Monday, May 26, 2008

Dragonlord

This post is written for me, forgive the lack of pizazz.
When I was very small, all I wanted was a Nintendo 64. My parents bought a family computer instead, with which I dominated Dark Forces 2, Red Alert, Tribes 2, Sim Copter and a variety of other semi-classics. But then games started requiring faster graphics and sturdier memory. Tie Fighter lagged. All I wanted was to seamlessly merge with the media I was consuming. Lag was my reality, but Dragonlord was my dream.

Dragonlord is my computer, I named him six years before he was built. He was assembled from pieces while I was in Europe and the manufacturer sent his monitor to the States. Six months of staring at my glowing, GTS 8800 powered, water-cooled fantasy followed. The monitor was eventually shipped over, and seized by customs. Another couple months. I went home for the summer, left him, decided to stay in the states and only collected him this may. (I still have yet to play a game on this damn computer).

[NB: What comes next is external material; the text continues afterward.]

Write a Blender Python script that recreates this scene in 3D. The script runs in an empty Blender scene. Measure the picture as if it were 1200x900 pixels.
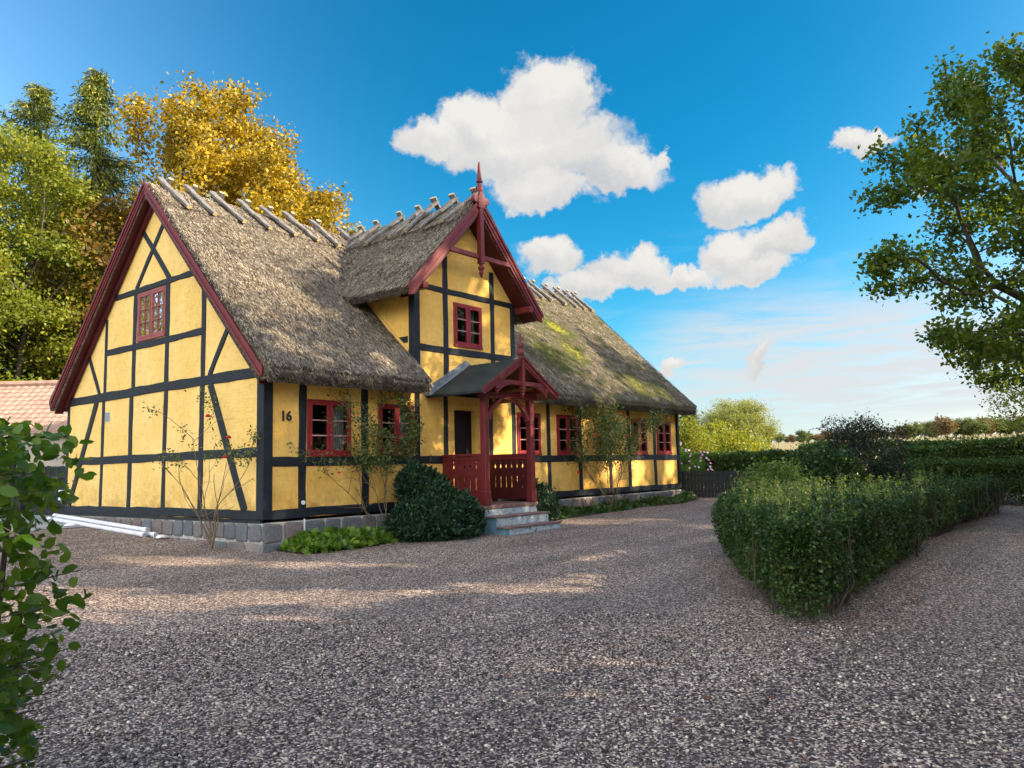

The story is actually pretty good if you're still with me. FedEx dropkicked my glorious machine, stripping every screw in the case and allowing everything to bounce around on its way across the Atlantic. I opened the package and despaired. Then I went to work.

All the pieces were structurally sound, the coolant hadn't leaked, all was well. I assembled it, he eventually turned on.... but no video output. Took another computer, swapped graphics cards, swapped power supplies, ended up swapping motherboards to find out that not only were both sticks of RAM toast, the motherboard was as well.

And now I sit here, Dragonlord complete with parts amputated from a lesser machine, and it appears that I have forgotten the administrative password.
I don't know the password. I have been struggling for 2 days to bring Dlord back to speed and now only a password holds me back. All I want to do is play AGE OF CONAN, all I have ever wanted to do was immerse myself in an alternate reality for awhile (after finals), but somehow I remain happily tethered to this reality.

I'll get the keys and open him up, it's just the ironic reality of reality that gets me sometimes.